Wie werden Sie das Thema "Wolf und Herdenschutz" im Rahmen des Projektes anpacken?
Insbesondere für die Weidehaltung als besonders naturverträgliche Form der Landnutzung bedeutet die Wiederetablierung des Wolfs eine besondere Herausforderung. Dies insbesondere auch aufgrund der schon jetzt oftmals schwierigen wirtschaftlichen Rahmenbedingungen für derartige Betriebe.
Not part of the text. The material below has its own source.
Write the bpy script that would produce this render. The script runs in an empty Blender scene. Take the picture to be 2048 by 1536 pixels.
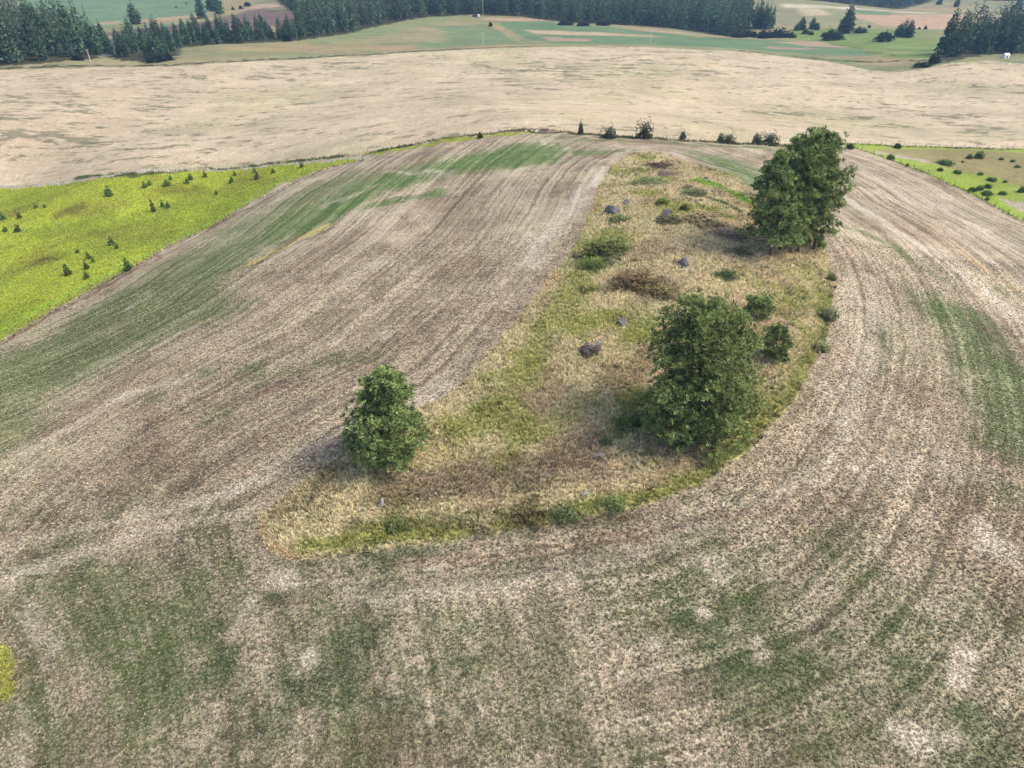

Im Rahmen unseres Projekts sollen daher mit Hilfe von Demonstrationsbetrieben und in Kooperation und ergänzend zu den amtlichen Beratungsinstitutionen Lösungsansätze an Weidetierhalter*innen von Landwirt*in zu Landwirt*in vermittelt werden. Wir fördern u.a. den Austausch bisher unerfahrener Weidetierhalter aus weitgehend wolfsfreien Gebieten mit erfahreneren Berufskollegen, um hier im Rahmen kollegialer Beratung den emotionalen Druck zu vermindern und Handlungsfähigkeit herzustellen. Dafür werden wir auch Informationsmaterial und Anleitungen öffentlich zur Verfügung stellen.Wir hoffen damit einen sachorientierten Lösungsbeitrag erbringen zu können.
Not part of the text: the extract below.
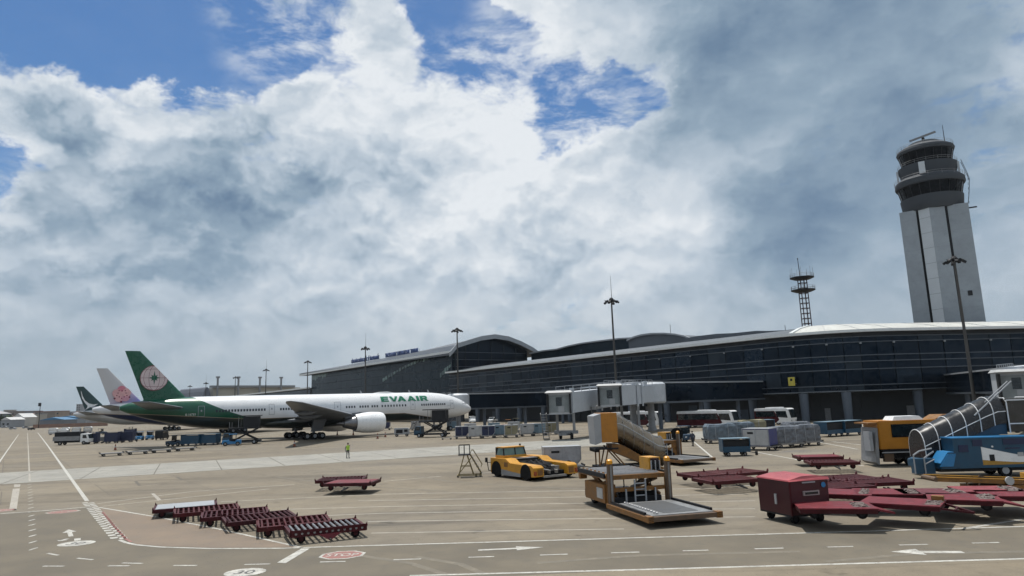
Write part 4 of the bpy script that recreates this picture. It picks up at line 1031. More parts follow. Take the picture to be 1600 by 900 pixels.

Welchen Nutzen bringt das Projekt für Weidetierhalter und was dürfen sie davon erwarten?
Die Anwesenheit von Wölfen wird die Weidehaltung in vielen Regionen in den kommenden Jahren massiv beeinflussen und die Tierhalterinnen und Tierhaltern zu Anpassungsmaßnahmen des bisherigen Weidemanagements und bei der tierwohlgerechten Haltung zwingen. Bei manchem Betriebsinhaber stellen sich hierbei existenzielle Fragen.
Für diese Betriebe ist angesichts des Auftretens des Wolfes daher eine (Präventions-)Beratung von zentraler Bedeutung für die Schadensbegrenzung und für das Aufzeigen wirtschaftlich tragbarer Lösungsansätze.
Wir sind der Überzeugung, dass Landwirte am besten von ihren Berufskolleginnen und -kollegen lernen können. Die Demonstrationsbetriebe und das Wissen der Betriebsleitenden zum praktischen Herdenschutz sind daher die zentralen Säulen bei der Durchführung von Qualifizierungsmaßnahmen für andere Weidetierhalterinnen und -haltern. Dadurch hoffen wir auch, die Unsicherheit und den emotionalen Stress, den die Erwartung von Wölfen bei Weidetierhaltern auslösen kann, zu mindern und sie in die Lage versetzen zu können, wirkungsvolle Präventionsmaßnahmen umzusetzen.